Wednesday, November 11, 2009
You do better.
I've always loved that quote and I really needed it today.Ya know sometimes
weight loss can really make you feel like you are on a roller coaster. There are good and bad moments. Ups and downs. Today was a little challenging. I was really busy all day lots of unexpected things kept poping up that demanded my attention. I'm be honest I am a perfectionist and a control freak so the thought of things not going unplanned can really rattle me leaving me riddled with anxiety.
The day started out well I got up had my workout and ate breakfast. An unexpected event lead to me rushing out of the house without lunch and snacks. All day I was running around and then I had class. I skipped lunch and my snacks because I was busy and to be honest I never got hungry. Then I came home and had dinner. I was having dinner with the family, my mom made fried chicken so I made myself a huge salad and sprinkled a few cut up pieces of one of the breast. It was good but now I'm worried. Not so much about the calories because I allow myself 1400-1500 calories a day and I had not had anything to eat since breakfast. I'm more worried about the fact that I skipped meals today and that's put me at risk of binging tonight.

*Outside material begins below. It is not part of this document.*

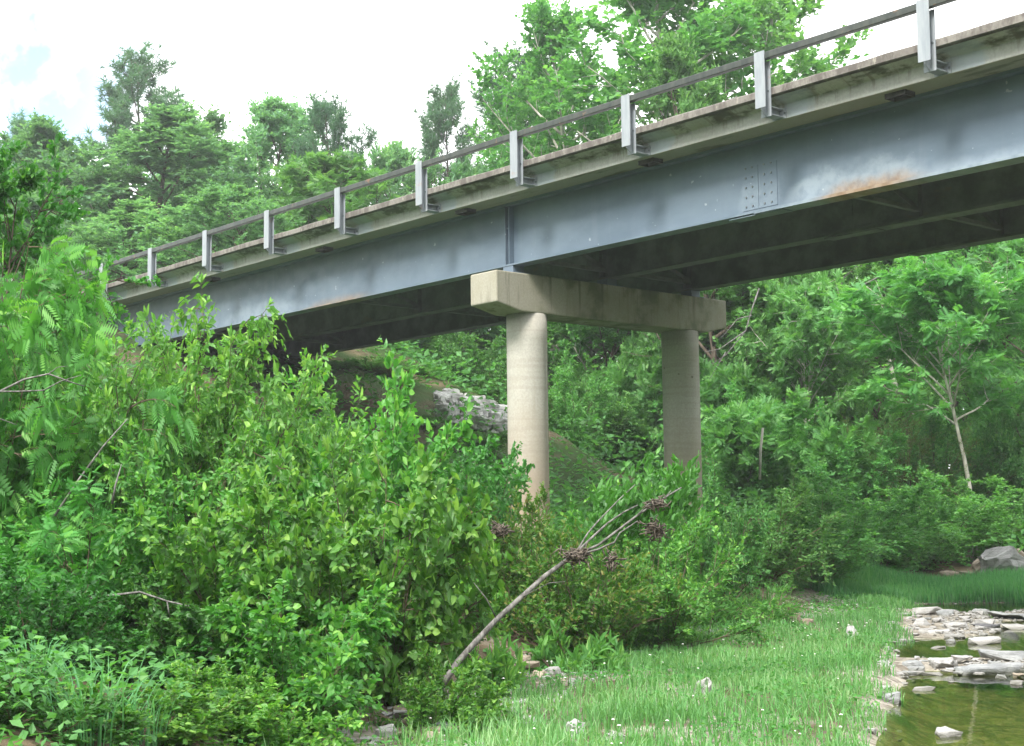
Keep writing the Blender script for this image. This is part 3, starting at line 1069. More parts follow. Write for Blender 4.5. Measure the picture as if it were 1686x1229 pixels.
def make_tree(name, seed, H, R, leaf='far', size=0.16, width=0.55, base=0.25, limbs=26, subs=8, twigs=7, m=12, twig_len=0.7, lean=0.0,
              top_pow=0.8, flat=0.6, layered=False, trunk_r=None, up=0.3, gap=0.0, limb_up=0.45, hang=0.0):
    r = np.random.default_rng(seed)
    w = MB()
    tr = trunk_r or H * 0.013
    tpts = path(r, (0, 0, -0.3), (lean * r.normal(), lean * r.normal(), 1), H * 0.92, 10, (0, 0, 0.1), 0.12)
    w.tube(tpts, np.linspace(tr, tr * 0.14, 11), 8)
    A = []; D = []; Ln = []; C = []
    for i in range(limbs):
        t = base + (1 - base) * ((i + r.random()) / limbs) ** 0.9
        t = min(t, 0.995)
        fi = t * 10; i0 = min(int(fi), 9)
        q = tpts[i0] + (tpts[i0 + 1] - tpts[i0]) * (fi - i0)
        az_ = i * 2.399 + r.uniform(-.5, .5)
        h = (t - base) / (1 - base)
        prof = (math.sin(math.pi * min(1, (0.16 + 0.84 * h)) ** top_pow) ** 0.75) if h < 0.995 else 0.2
        ln = R * max(0.22, prof) * r.uniform(0.75, 1.2)
        if r.random() < gap: continue
        el_ = limb_up + 0.75 * h + r.normal() * 0.15
        d = np.array([math.cos(az_), math.sin(az_), el_])
        pts = path(r, q, d, ln, 6, (0, 0, -0.15 if layered else 0.25), 0.22)
        w.tube(pts, np.linspace(tr * (0.42 - 0.25 * h), 0.012, 7), 5)
        cl = r.normal(0, 0.07)
        for j in range(subs):
            u = 0.25 + 0.75 * (j + r.random()) / subs
            fj = u * 6; j0 = min(int(fj), 5)
            q2 = pts[j0] + (pts[j0 + 1] - pts[j0]) * (fj - j0)
            d2 = rdir(r, pts[j0 + 1] - pts[j0], r.uniform(0.5, 1.15))
            d2 = d2 * np.array([1, 1, 0.35 if layered else 0.9]) + np.array([0, 0, 0.05 if layered else 0.22])
            l2 = ln * r.uniform(0.25, 0.48) * (1.15 - 0.4 * u)
            sp = path(r, q2, d2, l2, 3, (0, 0, 0.0 if layered else 0.2), 0.25)
            w.tube(sp, [0.02, 0.014, 0.009, 0.005], 3)
            for k in range(twigs):
                v = 0.15 + 0.85 * (k + r.random()) / twigs
                fk = v * 3; k0 = min(int(fk), 2)
                q3 = sp[k0] + (sp[k0 + 1] - sp[k0]) * (fk - k0)
                d3 = rdir(r, sp[k0 + 1] - sp[k0], r.uniform(0.3, 1.2)) * np.array([1, 1, 0.3 if layered else 0.8]) + np.array([0, 0, 0.12])
                A.append(q3); D.append(d3); Ln.append(twig_len * r.uniform(0.5, 1.2)); C.append(cl)
    A = np.array(A); D = np.array(D); Ln = np.array(Ln)
    P, X, N, S, T = twig_leaves(r, A, D, Ln, m, size, up=up, flat=flat, hang=hang, jit=0.45)
    T = np.clip(T + np.repeat(np.array(C), m), 0, 1)
    Wd = width * np.random.default_rng(seed + 1).uniform(0.8, 1.25, len(P))
    return w.mesh(name + '_trunk', True), leaf_mesh(name + '_crown', leaf, P, X, N, S, Wd, T)


def make_pine(name, seed, H, R, size=0.42, base=0.30, limbs=54, twigs=15, gap=0.04, per=2):
    r = np.random.default_rng(seed)
    w = MB()
    tr = H * 0.011
    tpts = path(r, (0, 0, -0.3), (0.02 * r.normal(), 0.02 * r.normal(), 1), H * 0.97, 12, (0, 0, 0.1), 0.08)
    w.tube(tpts, np.linspace(tr, tr * 0.12, 13), 8)
    P = []; X = []
    for i in range(limbs):
        h = (i + r.random()) / limbs
        if r.random() < gap and h < 0.85: continue
        t = min(base + (1 - base) * h, 0.995)
        fi = t * 12; i0 = min(int(fi), 11)
        q = tpts[i0] + (tpts[i0 + 1] - tpts[i0]) * (fi - i0)
        az_ = i * 2.399 + r.uniform(-.6, .6)
        ln = R * (1 - h ** 2.6) * (0.55 + 0.45 * min(1, h * 3)) * r.uniform(0.6, 1.15) + 0.5
        pts = path(r, q, (math.cos(az_), math.sin(az_), 0.15 + 0.7 * h), ln, 6, (0, 0, 0.5), 0.25)
        w.tube(pts, np.linspace(tr * (0.30 - 0.2 * h), 0.012, 7), 4)
        n = max(4, int(twigs * ln / R * 1.6))
        for k in range(n):
            v = 0.22 + 0.78 * (k + r.random()) / n
            fk = min(v * 6, 5.999); k0 = int(fk)
            q3 = pts[k0] + (pts[k0 + 1] - pts[k0]) * (fk - k0)
            d3 = rdir(r, pts[k0 + 1] - pts[k0], r.uniform(0.4, 1.1)) * np.array([1, 1, .6]) + np.array([0, 0, 0.35])
            l3 = r.uniform(0.35, 1.0)
            sp = path(r, q3, d3, l3, 2, (0, 0, .4), .2)
            w.tube(sp, [0.014, 0.010, 0.006], 3)
            for z in range(per + 2):
                f = 0.3 + 0.7 * z / (per + 1)
                a = sp[0] + (sp[2] - sp[0]) * f
                P.append(a + 0.10 * r.normal(size=3)); X.append(nrm(d3) + 0.5 * r.normal(size=3) + np.array([0, 0, .3]))
        for z in range(3):
            P.append(pts[-1] + 0.08 * r.normal(size=3)); X.append(pts[-1] - pts[-2] + 0.3 * r.normal(size=3))
    P = np.array(P); X = np.array(X); n = len(P)
    S = size * r.uniform(0.7, 1.25, n)
    T = np.clip(r.normal(0.45, 0.2, n), 0, 1)
    return w.mesh(name + '_trunk', True), leaf_mesh(name + '_crown', 'needle', P, X, r.normal(size=(n, 3)), S, np.ones(n), T)


def lib(key, pair, wood_mat, leaf_m):
    a, b = pair
    a.materials.append(M[wood_mat]); b.materials.append(M[leaf_m])
    LIB[key] = (a, b)


LIB = {}
# foreground shrubs
lib('ovate0', make_shrub('ovate', 21, 2.0, 1.25, size=0.130, width=0.60, stems=16, secs=13, twigs=5, m=8, low=0.03, flat=1.1, up=0.05, hang=0.18, upright=0.35), 'stem', 'shrub')
lib('ovate1', make_shrub('ovate', 22, 2.0, 1.4, size=0.128, width=0.56, stems=16, secs=13, twigs=5, m=8, low=0.03, flat=1.0, up=0.1, hang=0.12, upright=0.45), 'stem', 'shrub')
lib('lance0', make_shrub('lance', 31, 3.0, 1.5, size=0.135, width=0.42, stems=16, secs=12, twigs=6, m=9, low=0.05, hang=0.45, up=0.1, twig_len=0.36, flat=1.05), 'stem', 'lance')
lib('lance1', make_shrub('lance', 32, 3.0, 1.7, size=0.125, width=0.46, stems=16, secs=12, twigs=6, m=9, low=0.05, hang=0.3, up=0.1, twig_len=0.34, flat=1.05), 'stem', 'lance')
lib('pinnate0', make_shrub('pinnate', 41, 3.0, 1.8, leaf='pinnate', size=0.31, stems=17, secs=13, twigs=5, m=4, low=0.05, hang=0.5, up=0.05, upright=0.25, twig_len=0.34, rosette=False), 'stem', 'pinnate')
lib('pinnate1', make_shrub('pinnate', 42, 2.4, 1.9, leaf='pinnate', size=0.27, stems=15, secs=11, twigs=5, m=4, low=0.05, hang=0.3, twig_len=0.30, flat=1.0, rosette=False, upright=0.3), 'stem', 'pinnate')
lib('small0', make_shrub('small', 51, 1.8, 1.5, size=0.080, width=0.50, stems=18, secs=12, twigs=6, m=9, low=0.04, twig_len=0.24, upright=0.3, flat=1.05), 'stem', 'reddish')
lib('small1', make_shrub('small', 52, 2.0, 1.6, size=0.090, width=0.46, stems=18, secs=12, twigs=6, m=9, low=0.04, twig_len=0.26, hang=0.15, flat=1.05), 'stem', 'lance')
lib('dark0', make_shrub('dark', 61, 2.2, 1.5, size=0.115, width=0.62, stems=16, secs=12, twigs=5, m=9, low=0.03, hang=0.15, flat=1.05), 'stem', 'shrub_dark')
lib('willow0', make_shrub('willow', 71, 0.9, 0.9, size=0.12, width=0.13, stems=22, secs=8, twigs=3, m=9, hang=0.35, twig_len=0.2, low=0.05), 'stem', 'willow')
lib('herb0', make_shrub('herb', 72, 0.45, 0.5, size=0.105, width=0.30, stems=16, secs=5, twigs=2, m=6, hang=0.1, twig_len=0.12, low=0.2), 'stem', 'lance')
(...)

I need to calm down in relax. I can definitely handle this, just need to have a plan. What's my plan tonight? My plan is to most importantly stop the binge from happening. In my arsenal I have tons of fruit and vegetables on hand ready for consumption if I should get the urge to mindlessly nibble. I have water. I have plenty of distractions on hand crocheting, netflix, sparkpeople. Oh no I will not be defeated. I'm prepared and I will not give up with out a fight.
Lesson of the Day: Like a boy scout always be prepare. Anticipate problems and try to think five steps a head. Normally I prepare my meals as I go. I'm a student and I work from home so I have a lot of free time most of the time but I think it will be a good idea from this point on to prepare meals in advance. It's important to set myself up for success and not let lack of preparation sabotage my efforts to get healthy.
I'm off to cruz the message boards perhaps responding to messages will be enogh to occupy my idle hands.